In 1987 he came out publicly in an interview with the Boston Globe. At that time he was living happily with Moses, and later asked the New York Times Magazine to publish a picture of them together because "the fact of gay couples is important," he said.
He's had a few boyfriends since, always fodder for the gossip pages. Now he's crossed a crucial line in his life as a public official: "Fifteen years in and 17 years out" of the closet, he says.
Before it all happened out west, the mayor of San Francisco called and asked him to write a memo on how they could construct a lawsuit to challenge the law. "But instead he decided to ignore the laws," says Frank.
"They have this notion that Martin Luther King and the rest of the gang just let it all hang out, that the civil rights movement was just a series of spontaneous outbursts," he says, "they" being the foot-stomping gay activists who thrilled at San Francisco. "But it was, in fact, a series of strategic decisions."
Frank has played irritable parent to the activists before. In 1993, during the gays-in-the-military debate, nearly every gay rights group opposed the don't ask, don't tell compromise. Frank chose to engage instead of boycotting the whole discussion.
Aversion to foot-stomping is in his bones, he says. Frank was in Mississippi signing up voters when Lyndon Johnson signed the civil rights bill. An order came down from the civil rights leadership not to take the confrontational route to integrate lunch counters or movie theaters, and Frank happily complied.
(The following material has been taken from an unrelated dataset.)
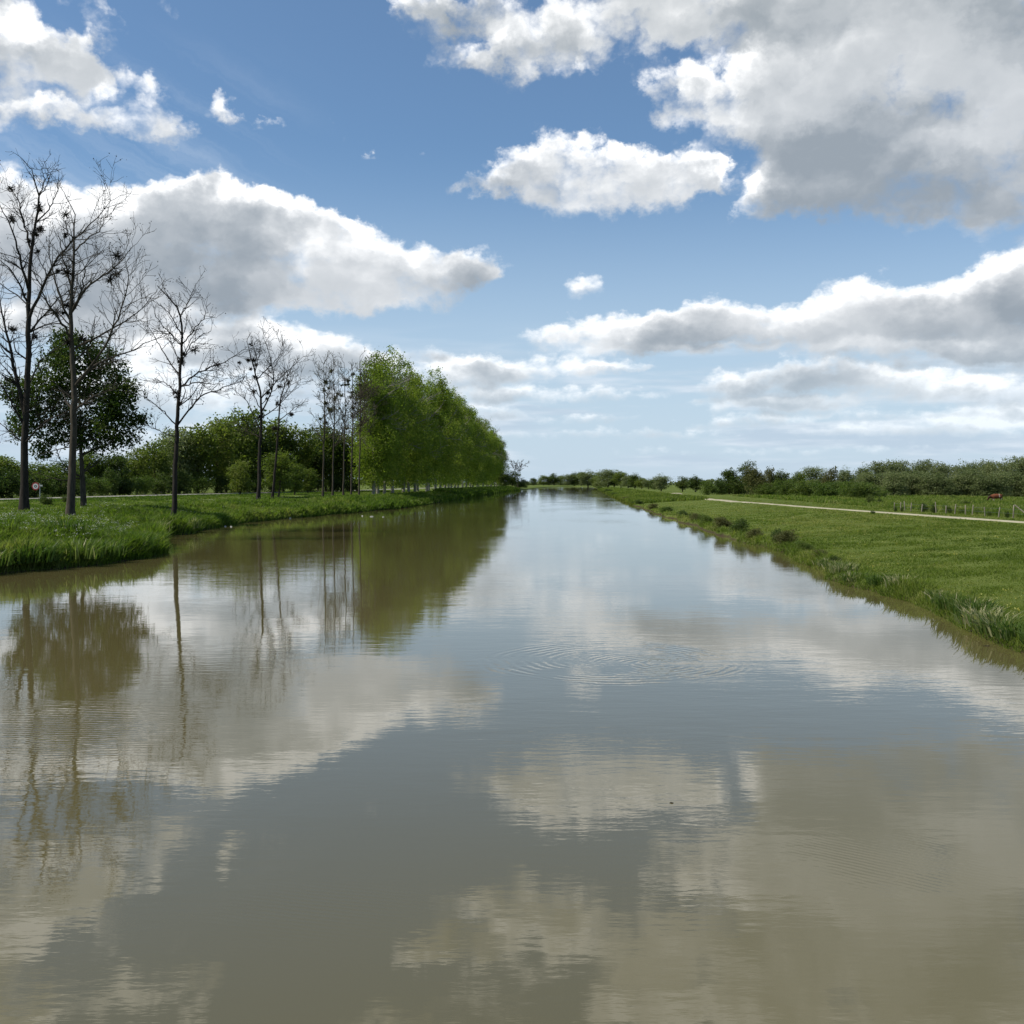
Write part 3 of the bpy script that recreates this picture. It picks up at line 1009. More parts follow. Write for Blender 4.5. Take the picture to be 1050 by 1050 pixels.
TALL = [simple_kind('young', 570 + 7 * k, 3.2, 10, .2, 'wood', 420, 9, .55, .36) for k in range(2)]


def road_Y(px):
    return np.interp(px, [-200, 0, 160, 390, 480], [95, 126, 178, 272, 420])


def ordinal(k):
    return ordn[k]


# px, top row, height class
wood_list = [(-25, 462, WOOD, 'mid'), (2, 468, WOOD, 'mid'), (22, 474, DARK, 'dark'), (45, 474, WOOD, 'mid'), (66, 472, DARK, 'dark'), (92, 463, WOOD, 'mid'), (118, 461, DARK, 'dark'), (140, 460, WOOD, 'mid'),
             (160, 450, WOOD, 'mid'), (184, 438, WILL, 'pale'), (203, 434, WOOD, 'mid'), (222, 428, WOOD, 'mid'), (243, 420, WOOD, 'mid'), (262, 422, DARK, 'dark'), (280, 428, WOOD, 'mid'),
             (300, 436, WOOD, 'mid'), (318, 440, DARK, 'dark'), (334, 438, WOOD, 'mid'), (350, 441, WOOD, 'mid'), (366, 440, DARK, 'dark'), (386, 448, WOOD, 'mid')]
shades = {'mid': 'mid green', 'dark': 'dark green', 'pale': 'pale greyish'}
for k, (px, tp, kind, sh) in enumerate(wood_list):
    Y = road_Y(px) + 10 + rng.uniform(0, 8)
    p_ = atY(px, 500, Y)
    top = atY(px, tp, Y).z
    hgt_m = top - g1(p_.x, Y)
    s = hgt_m / 9.6
    wide = max(s, .85) * (1.15 if s < .8 else 1.0)
    put_tree('woodland_tree', kind[k % len(kind)], p_.x, Y, f'{shades[sh]} tree of the wood behind the left road, {ordinal(k)} from the left', 'tree', 'trees of the wood behind the left road', s=wide, sz=s)
# second, darker rank closes the gaps
for k, px in enumerate([-10, 35, 80, 105, 130, 150, 172, 195, 232, 255, 290, 326, 342]):
    Y = road_Y(px) + 30 + rng.uniform(0, 10)
    p_ = atY(px, 500, Y)
    tp = np.interp(px, [w_[0] for w_ in wood_list], [w_[1] for w_ in wood_list]) + 9
    s = (atY(px, tp, Y).z - g1(p_.x, Y)) / 9.6
    put_tree('woodland_tree', DARK[k % 3], p_.x, Y, f'dark back rank tree deep in the left wood, {ordinal(k)} from the left', 'tree', 'dark back rank of the left wood', s=max(s, 1.0), sz=s)
# bushes along the foot of the wood
for k, px in enumerate([-12, 8, 27, 46, 62, 80, 97, 113, 130, 147, 165, 186, 205, 226, 244, 262, 284, 303, 322, 342, 360]):
    Y = road_Y(px) + 5.5 + rng.uniform(0, 2)
    p_ = atY(px, 500, Y)
    dk = k % 3 != 0  # most take the dark leaf colour, the rest bramble green
    put_tree('hedge_bush', (DBUSH[k % 2] if dk else BUSH[k % 3]), p_.x, Y, f'{"dark shaded" if dk else "lighter green"} bush at the foot of the left wood, {ordinal(k)} from the left',
             'bush', 'bushes at the foot of the left wood', s=rng.uniform(.42, .62) * (1.25 if px > 170 else 1), sz=rng.uniform(.45, .65))
# fresh green saplings round the fan shaped bare tree
for k, (px, by, tp, lab) in enumerate([(246, 511, 478, 'light green sapling left of the fan shaped bare tree'), (285, 512, 470, 'light green sapling at the foot of the bent bare tree'),
                                       (302, 511, 480, 'light green leafy sapling right of the bent bare tree'), (316, 509, 485, 'small light green sapling left of the close bare stems')]):
    Y = ybase(by, ZL) + 4
    p_ = atY(px, by, Y)
    s = (atY(px, tp, Y).z - ZL) / 9.6
    put_tree('sapling', WOOD[k], p_.x, Y, lab, 'sapling', s=s * 1.3, sz=s * 1.1)
# bushes and a bare tree past the last poplar
for k, (px, tp, Y, kd, lab) in enumerate([(517, 488, 690, DARK, 'dark green bush just past the last poplar'), (525, 487, 730, DARK, 'dark round bush under the far bare tree on the left bank'),
                                          (533, 492, 790, DBUSH, 'low dark bush sloping to the water at the far left bank'), (538, 497, 850, DBUSH, 'lowest and farthest dark bush of the left bank')]):
    p_ = atY(px, 500, Y)
    hh = 9.6 if kd is DARK else 6.8
    s = (atY(px, tp, Y).z - ZL) / hh
    put_tree('waterside_bush', kd[k % 2], p_.x, Y, lab, 'bush', s=s * 2.1, sz=s * 1.35)
bare_tree('bare_tree', 'small hazy bare tree standing above the dark bushes at the far left bank', (531, 500), 760, [(531, 500), (531, 488), (531, 478), (530, 474)],
          [(.15, (531, 488), (527, 480), (525, 475)), (.15, (531, 486), (535, 479), (538, 476)), (.12, (531, 483), (533, 478), (534, 474)), (.12, (531, 484), (528, 478), (528, 474))], .3, 97,
          mats=('bark', 'clump'), n_clump=0, extra=8, upturn=.6, dens=.5, twig=1.3)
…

Back then an interviewer asked Frank if black Americans would become the vanguard of an American revolution. "No," he recalls saying, "they just want to sit back and relax and have a house in the suburbs like everyone else. . . . I've always thought of it in pragmatic terms."
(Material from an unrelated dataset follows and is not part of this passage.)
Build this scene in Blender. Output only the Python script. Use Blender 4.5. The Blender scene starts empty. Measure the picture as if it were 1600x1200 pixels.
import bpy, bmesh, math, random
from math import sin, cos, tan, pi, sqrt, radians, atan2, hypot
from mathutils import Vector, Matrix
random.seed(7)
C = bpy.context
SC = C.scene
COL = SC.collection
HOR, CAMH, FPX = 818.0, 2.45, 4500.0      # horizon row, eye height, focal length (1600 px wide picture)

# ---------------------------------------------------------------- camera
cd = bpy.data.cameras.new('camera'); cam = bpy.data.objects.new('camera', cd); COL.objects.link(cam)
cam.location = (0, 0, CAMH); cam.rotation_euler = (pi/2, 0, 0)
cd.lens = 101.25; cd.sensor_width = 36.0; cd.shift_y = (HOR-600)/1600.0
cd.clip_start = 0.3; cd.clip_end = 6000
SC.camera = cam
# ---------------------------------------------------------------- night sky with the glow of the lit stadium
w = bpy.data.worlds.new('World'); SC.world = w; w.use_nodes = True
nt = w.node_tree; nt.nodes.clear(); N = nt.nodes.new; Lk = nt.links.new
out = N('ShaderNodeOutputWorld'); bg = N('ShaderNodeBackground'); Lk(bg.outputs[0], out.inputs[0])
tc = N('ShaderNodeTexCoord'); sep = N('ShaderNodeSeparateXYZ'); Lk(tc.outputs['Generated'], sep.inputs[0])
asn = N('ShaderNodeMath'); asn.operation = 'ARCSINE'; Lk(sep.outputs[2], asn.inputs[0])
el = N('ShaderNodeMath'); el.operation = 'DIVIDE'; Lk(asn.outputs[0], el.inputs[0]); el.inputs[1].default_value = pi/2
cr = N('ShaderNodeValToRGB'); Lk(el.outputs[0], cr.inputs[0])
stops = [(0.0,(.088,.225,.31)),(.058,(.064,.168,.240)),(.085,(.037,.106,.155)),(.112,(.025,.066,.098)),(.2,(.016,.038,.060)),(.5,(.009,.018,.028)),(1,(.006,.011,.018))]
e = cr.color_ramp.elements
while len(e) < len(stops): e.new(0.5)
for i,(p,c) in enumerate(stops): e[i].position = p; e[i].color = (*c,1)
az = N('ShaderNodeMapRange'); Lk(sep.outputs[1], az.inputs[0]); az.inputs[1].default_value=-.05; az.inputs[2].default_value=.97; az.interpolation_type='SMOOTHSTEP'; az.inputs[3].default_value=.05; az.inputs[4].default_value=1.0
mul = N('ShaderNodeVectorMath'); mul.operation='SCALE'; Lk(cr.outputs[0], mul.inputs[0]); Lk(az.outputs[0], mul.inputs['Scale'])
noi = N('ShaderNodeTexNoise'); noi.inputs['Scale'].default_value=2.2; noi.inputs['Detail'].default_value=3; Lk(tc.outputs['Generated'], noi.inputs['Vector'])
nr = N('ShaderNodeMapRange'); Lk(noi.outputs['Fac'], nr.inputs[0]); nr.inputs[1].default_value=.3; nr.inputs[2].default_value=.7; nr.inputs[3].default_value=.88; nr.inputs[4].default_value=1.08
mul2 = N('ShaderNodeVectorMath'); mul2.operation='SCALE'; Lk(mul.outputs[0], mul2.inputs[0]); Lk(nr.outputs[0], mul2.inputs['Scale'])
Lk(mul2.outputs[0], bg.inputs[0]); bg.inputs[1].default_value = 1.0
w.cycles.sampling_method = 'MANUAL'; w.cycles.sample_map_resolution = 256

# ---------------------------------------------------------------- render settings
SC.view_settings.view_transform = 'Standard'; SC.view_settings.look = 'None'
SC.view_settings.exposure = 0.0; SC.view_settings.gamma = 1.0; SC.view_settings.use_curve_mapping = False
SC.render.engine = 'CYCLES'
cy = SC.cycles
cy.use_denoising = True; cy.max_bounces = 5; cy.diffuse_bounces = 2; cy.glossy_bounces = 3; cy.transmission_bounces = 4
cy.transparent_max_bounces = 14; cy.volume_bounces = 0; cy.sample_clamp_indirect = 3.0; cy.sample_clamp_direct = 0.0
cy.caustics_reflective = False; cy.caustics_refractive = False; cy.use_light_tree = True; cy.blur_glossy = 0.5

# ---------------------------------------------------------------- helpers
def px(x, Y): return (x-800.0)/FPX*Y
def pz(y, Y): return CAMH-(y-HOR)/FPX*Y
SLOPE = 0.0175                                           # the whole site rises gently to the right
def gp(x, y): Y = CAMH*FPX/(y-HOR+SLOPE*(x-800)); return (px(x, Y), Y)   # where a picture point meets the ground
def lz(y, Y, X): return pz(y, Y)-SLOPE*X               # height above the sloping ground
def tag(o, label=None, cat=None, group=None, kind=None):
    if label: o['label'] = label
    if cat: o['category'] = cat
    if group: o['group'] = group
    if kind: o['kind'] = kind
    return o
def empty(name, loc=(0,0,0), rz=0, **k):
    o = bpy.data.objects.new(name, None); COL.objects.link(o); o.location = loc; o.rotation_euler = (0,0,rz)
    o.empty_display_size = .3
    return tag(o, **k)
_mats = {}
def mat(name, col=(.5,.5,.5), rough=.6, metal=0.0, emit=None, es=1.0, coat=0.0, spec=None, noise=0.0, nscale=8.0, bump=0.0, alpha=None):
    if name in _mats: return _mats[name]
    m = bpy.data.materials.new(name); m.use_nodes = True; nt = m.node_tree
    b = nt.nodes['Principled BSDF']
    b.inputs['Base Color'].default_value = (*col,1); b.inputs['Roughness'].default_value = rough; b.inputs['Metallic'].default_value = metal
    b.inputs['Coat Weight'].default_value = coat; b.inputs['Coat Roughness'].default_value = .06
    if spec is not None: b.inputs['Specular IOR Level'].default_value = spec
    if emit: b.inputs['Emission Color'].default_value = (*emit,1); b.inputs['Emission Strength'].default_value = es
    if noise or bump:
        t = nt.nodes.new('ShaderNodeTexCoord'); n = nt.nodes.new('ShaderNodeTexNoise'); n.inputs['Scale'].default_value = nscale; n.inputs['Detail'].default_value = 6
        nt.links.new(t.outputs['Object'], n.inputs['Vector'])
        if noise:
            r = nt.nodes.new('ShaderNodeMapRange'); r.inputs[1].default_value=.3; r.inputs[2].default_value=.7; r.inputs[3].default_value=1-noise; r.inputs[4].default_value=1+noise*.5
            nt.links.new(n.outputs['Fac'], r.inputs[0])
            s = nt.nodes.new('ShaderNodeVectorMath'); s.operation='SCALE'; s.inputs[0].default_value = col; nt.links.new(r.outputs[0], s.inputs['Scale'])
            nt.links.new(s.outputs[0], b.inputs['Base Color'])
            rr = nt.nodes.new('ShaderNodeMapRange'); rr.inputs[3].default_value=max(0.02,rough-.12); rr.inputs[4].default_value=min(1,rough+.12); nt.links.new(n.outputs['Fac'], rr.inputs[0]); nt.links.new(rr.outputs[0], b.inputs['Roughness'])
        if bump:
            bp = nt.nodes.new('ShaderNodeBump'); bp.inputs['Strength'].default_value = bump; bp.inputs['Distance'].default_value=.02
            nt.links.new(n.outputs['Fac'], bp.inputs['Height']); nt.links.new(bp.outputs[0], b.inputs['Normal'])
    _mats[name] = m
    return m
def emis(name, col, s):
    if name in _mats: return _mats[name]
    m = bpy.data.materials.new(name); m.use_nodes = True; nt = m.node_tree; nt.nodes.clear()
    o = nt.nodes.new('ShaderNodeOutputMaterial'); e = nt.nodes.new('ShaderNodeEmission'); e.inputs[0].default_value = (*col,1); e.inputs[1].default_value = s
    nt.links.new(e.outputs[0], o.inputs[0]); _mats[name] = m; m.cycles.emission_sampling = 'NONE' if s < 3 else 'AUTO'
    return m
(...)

For most of his life, Frank has been slightly dubious about the prospects for gay rights. When people asked him to predict where the movement would be three years out, he was always "too pessimistic," he says.
But now changes are coming at warp speed. In less than four years, support for civil unions has gone from being a radical notion to the default position. In less than a month, the percentage of Americans who think Bush has mishandled the gay marriage issue has tipped to more than half.
By now Frank has formed a unified theory that "homophobia turns out to be less deeply rooted than racism. . . . We were never segregated, never enslaved, never relegated to economic inferiority," he says.
"We've made progress," he says, which for Barney Frank counts as giddy enthusiasm.